### Goal
Print the data exactly, leaving nothing out.

### Dataset content
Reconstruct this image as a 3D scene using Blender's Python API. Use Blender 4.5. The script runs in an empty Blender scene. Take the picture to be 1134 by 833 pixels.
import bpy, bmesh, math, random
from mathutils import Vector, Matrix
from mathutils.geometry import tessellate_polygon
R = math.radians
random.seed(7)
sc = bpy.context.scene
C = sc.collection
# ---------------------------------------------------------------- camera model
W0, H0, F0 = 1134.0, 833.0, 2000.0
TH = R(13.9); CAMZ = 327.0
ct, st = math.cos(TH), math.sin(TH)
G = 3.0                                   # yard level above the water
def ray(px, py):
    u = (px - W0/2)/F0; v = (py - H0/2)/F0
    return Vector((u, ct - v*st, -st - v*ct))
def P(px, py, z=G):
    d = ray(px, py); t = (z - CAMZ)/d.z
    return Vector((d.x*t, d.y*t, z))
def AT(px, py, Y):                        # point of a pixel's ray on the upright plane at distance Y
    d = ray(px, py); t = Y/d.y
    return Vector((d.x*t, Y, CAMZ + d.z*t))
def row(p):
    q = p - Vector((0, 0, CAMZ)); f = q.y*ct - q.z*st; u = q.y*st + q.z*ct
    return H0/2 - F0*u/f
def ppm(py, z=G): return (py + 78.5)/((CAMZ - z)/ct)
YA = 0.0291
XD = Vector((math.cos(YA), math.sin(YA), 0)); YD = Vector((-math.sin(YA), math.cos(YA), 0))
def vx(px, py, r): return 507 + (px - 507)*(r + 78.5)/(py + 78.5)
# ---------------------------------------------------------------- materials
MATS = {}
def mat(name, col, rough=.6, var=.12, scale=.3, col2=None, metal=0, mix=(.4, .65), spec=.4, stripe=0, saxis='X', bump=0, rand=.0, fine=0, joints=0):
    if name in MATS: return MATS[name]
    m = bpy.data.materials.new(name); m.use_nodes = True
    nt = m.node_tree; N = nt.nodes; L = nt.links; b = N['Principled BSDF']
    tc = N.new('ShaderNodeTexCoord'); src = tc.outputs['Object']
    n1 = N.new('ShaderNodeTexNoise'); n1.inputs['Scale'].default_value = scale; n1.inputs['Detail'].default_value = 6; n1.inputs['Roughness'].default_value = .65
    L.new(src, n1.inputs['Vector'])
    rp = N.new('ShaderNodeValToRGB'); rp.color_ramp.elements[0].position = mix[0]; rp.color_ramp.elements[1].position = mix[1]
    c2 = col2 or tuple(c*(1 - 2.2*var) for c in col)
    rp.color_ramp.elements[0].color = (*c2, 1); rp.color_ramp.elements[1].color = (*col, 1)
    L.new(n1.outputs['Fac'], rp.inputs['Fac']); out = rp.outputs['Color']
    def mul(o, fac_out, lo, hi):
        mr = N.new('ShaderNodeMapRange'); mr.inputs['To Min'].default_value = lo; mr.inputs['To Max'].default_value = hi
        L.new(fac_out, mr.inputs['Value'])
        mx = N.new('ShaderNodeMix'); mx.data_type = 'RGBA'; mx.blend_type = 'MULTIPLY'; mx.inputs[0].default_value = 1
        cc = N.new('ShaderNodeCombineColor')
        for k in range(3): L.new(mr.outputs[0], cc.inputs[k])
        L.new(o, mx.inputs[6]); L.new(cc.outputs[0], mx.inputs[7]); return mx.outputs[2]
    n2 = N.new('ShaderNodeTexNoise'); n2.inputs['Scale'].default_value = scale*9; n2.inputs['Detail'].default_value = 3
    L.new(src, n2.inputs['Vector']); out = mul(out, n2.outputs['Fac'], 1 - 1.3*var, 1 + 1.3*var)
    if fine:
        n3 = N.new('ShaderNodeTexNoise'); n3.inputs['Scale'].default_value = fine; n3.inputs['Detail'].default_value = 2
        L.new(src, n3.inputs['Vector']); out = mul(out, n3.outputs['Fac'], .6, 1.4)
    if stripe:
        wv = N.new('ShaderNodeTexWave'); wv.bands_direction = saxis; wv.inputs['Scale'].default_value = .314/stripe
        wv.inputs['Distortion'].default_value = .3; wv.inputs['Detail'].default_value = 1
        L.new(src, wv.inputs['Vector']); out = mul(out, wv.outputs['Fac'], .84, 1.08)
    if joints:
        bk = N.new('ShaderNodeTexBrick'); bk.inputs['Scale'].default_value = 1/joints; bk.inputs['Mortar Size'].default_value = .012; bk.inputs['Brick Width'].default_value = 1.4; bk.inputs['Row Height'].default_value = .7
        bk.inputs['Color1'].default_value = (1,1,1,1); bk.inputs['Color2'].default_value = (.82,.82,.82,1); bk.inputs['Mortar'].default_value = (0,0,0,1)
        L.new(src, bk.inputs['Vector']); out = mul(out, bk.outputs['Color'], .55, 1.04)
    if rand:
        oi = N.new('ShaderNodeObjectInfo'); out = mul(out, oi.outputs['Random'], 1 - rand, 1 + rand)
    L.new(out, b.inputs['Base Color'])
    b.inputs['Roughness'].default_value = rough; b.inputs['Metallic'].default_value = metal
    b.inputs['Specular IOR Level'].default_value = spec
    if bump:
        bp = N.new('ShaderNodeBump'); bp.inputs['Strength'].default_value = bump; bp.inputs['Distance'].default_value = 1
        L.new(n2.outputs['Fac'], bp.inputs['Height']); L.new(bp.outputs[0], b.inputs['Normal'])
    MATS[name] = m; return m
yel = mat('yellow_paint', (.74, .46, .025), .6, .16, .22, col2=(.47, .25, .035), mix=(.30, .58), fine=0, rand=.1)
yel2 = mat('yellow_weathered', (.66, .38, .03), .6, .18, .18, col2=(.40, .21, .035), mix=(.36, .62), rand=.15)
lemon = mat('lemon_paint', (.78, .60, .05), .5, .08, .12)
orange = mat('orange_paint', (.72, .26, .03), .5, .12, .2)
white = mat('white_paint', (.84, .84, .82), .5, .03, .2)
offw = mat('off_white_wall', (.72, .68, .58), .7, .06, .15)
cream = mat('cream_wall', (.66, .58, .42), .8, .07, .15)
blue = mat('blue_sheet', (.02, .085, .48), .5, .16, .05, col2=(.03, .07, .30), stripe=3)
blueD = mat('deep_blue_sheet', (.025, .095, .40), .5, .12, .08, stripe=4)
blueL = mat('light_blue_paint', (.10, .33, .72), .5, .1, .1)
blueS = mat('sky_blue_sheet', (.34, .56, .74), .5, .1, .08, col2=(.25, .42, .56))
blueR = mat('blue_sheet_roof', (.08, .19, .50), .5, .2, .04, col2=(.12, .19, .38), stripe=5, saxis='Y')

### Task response
Reconstruct this image as a 3D scene using Blender's Python API. Use Blender 4.5. The script runs in an empty Blender scene. Take the picture to be 1134 by 833 pixels.
import bpy, bmesh, math, random
from mathutils import Vector, Matrix
from mathutils.geometry import tessellate_polygon
R = math.radians
random.seed(7)
sc = bpy.context.scene
C = sc.collection
# ---------------------------------------------------------------- camera model
W0, H0, F0 = 1134.0, 833.0, 2000.0
TH = R(13.9); CAMZ = 327.0
ct, st = math.cos(TH), math.sin(TH)
G = 3.0                                   # yard level above the water
def ray(px, py):
    u = (px - W0/2)/F0; v = (py - H0/2)/F0
    return Vector((u, ct - v*st, -st - v*ct))
def P(px, py, z=G):
    d = ray(px, py); t = (z - CAMZ)/d.z
    return Vector((d.x*t, d.y*t, z))
def AT(px, py, Y):                        # point of a pixel's ray on the upright plane at distance Y
    d = ray(px, py); t = Y/d.y
    return Vector((d.x*t, Y, CAMZ + d.z*t))
def row(p):
    q = p - Vector((0, 0, CAMZ)); f = q.y*ct - q.z*st; u = q.y*st + q.z*ct
    return H0/2 - F0*u/f
def ppm(py, z=G): return (py + 78.5)/((CAMZ - z)/ct)
YA = 0.0291
XD = Vector((math.cos(YA), math.sin(YA), 0)); YD = Vector((-math.sin(YA), math.cos(YA), 0))
def vx(px, py, r): return 507 + (px - 507)*(r + 78.5)/(py + 78.5)
# ---------------------------------------------------------------- materials
MATS = {}
def mat(name, col, rough=.6, var=.12, scale=.3, col2=None, metal=0, mix=(.4, .65), spec=.4, stripe=0, saxis='X', bump=0, rand=.0, fine=0, joints=0):
    if name in MATS: return MATS[name]
    m = bpy.data.materials.new(name); m.use_nodes = True
    nt = m.node_tree; N = nt.nodes; L = nt.links; b = N['Principled BSDF']
    tc = N.new('ShaderNodeTexCoord'); src = tc.outputs['Object']
    n1 = N.new('ShaderNodeTexNoise'); n1.inputs['Scale'].default_value = scale; n1.inputs['Detail'].default_value = 6; n1.inputs['Roughness'].default_value = .65
    L.new(src, n1.inputs['Vector'])
    rp = N.new('ShaderNodeValToRGB'); rp.color_ramp.elements[0].position = mix[0]; rp.color_ramp.elements[1].position = mix[1]
    c2 = col2 or tuple(c*(1 - 2.2*var) for c in col)
    rp.color_ramp.elements[0].color = (*c2, 1); rp.color_ramp.elements[1].color = (*col, 1)
    L.new(n1.outputs['Fac'], rp.inputs['Fac']); out = rp.outputs['Color']
    def mul(o, fac_out, lo, hi):
        mr = N.new('ShaderNodeMapRange'); mr.inputs['To Min'].default_value = lo; mr.inputs['To Max'].default_value = hi
        L.new(fac_out, mr.inputs['Value'])
        mx = N.new('ShaderNodeMix'); mx.data_type = 'RGBA'; mx.blend_type = 'MULTIPLY'; mx.inputs[0].default_value = 1
        cc = N.new('ShaderNodeCombineColor')
        for k in range(3): L.new(mr.outputs[0], cc.inputs[k])
        L.new(o, mx.inputs[6]); L.new(cc.outputs[0], mx.inputs[7]); return mx.outputs[2]
    n2 = N.new('ShaderNodeTexNoise'); n2.inputs['Scale'].default_value = scale*9; n2.inputs['Detail'].default_value = 3
    L.new(src, n2.inputs['Vector']); out = mul(out, n2.outputs['Fac'], 1 - 1.3*var, 1 + 1.3*var)
    if fine:
        n3 = N.new('ShaderNodeTexNoise'); n3.inputs['Scale'].default_value = fine; n3.inputs['Detail'].default_value = 2
        L.new(src, n3.inputs['Vector']); out = mul(out, n3.outputs['Fac'], .6, 1.4)
    if stripe:
        wv = N.new('ShaderNodeTexWave'); wv.bands_direction = saxis; wv.inputs['Scale'].default_value = .314/stripe
        wv.inputs['Distortion'].default_value = .3; wv.inputs['Detail'].default_value = 1
        L.new(src, wv.inputs['Vector']); out = mul(out, wv.outputs['Fac'], .84, 1.08)
    if joints:
        bk = N.new('ShaderNodeTexBrick'); bk.inputs['Scale'].default_value = 1/joints; bk.inputs['Mortar Size'].default_value = .012; bk.inputs['Brick Width'].default_value = 1.4; bk.inputs['Row Height'].default_value = .7
        bk.inputs['Color1'].default_value = (1,1,1,1); bk.inputs['Color2'].default_value = (.82,.82,.82,1); bk.inputs['Mortar'].default_value = (0,0,0,1)
        L.new(src, bk.inputs['Vector']); out = mul(out, bk.outputs['Color'], .55, 1.04)
    if rand:
        oi = N.new('ShaderNodeObjectInfo'); out = mul(out, oi.outputs['Random'], 1 - rand, 1 + rand)
    L.new(out, b.inputs['Base Color'])
    b.inputs['Roughness'].default_value = rough; b.inputs['Metallic'].default_value = metal
    b.inputs['Specular IOR Level'].default_value = spec
    if bump:
        bp = N.new('ShaderNodeBump'); bp.inputs['Strength'].default_value = bump; bp.inputs['Distance'].default_value = 1
        L.new(n2.outputs['Fac'], bp.inputs['Height']); L.new(bp.outputs[0], b.inputs['Normal'])
    MATS[name] = m; return m
yel = mat('yellow_paint', (.74, .46, .025), .6, .16, .22, col2=(.47, .25, .035), mix=(.30, .58), fine=0, rand=.1)
yel2 = mat('yellow_weathered', (.66, .38, .03), .6, .18, .18, col2=(.40, .21, .035), mix=(.36, .62), rand=.15)
lemon = mat('lemon_paint', (.78, .60, .05), .5, .08, .12)
orange = mat('orange_paint', (.72, .26, .03), .5, .12, .2)
white = mat('white_paint', (.84, .84, .82), .5, .03, .2)
offw = mat('off_white_wall', (.72, .68, .58), .7, .06, .15)
cream = mat('cream_wall', (.66, .58, .42), .8, .07, .15)
blue = mat('blue_sheet', (.02, .085, .48), .5, .16, .05, col2=(.03, .07, .30), stripe=3)
blueD = mat('deep_blue_sheet', (.025, .095, .40), .5, .12, .08, stripe=4)
blueL = mat('light_blue_paint', (.10, .33, .72), .5, .1, .1)
blueS = mat('sky_blue_sheet', (.34, .56, .74), .5, .1, .08, col2=(.25, .42, .56))
blueR = mat('blue_sheet_roof', (.08, .19, .50), .5, .2, .04, col2=(.12, .19, .38), stripe=5, saxis='Y')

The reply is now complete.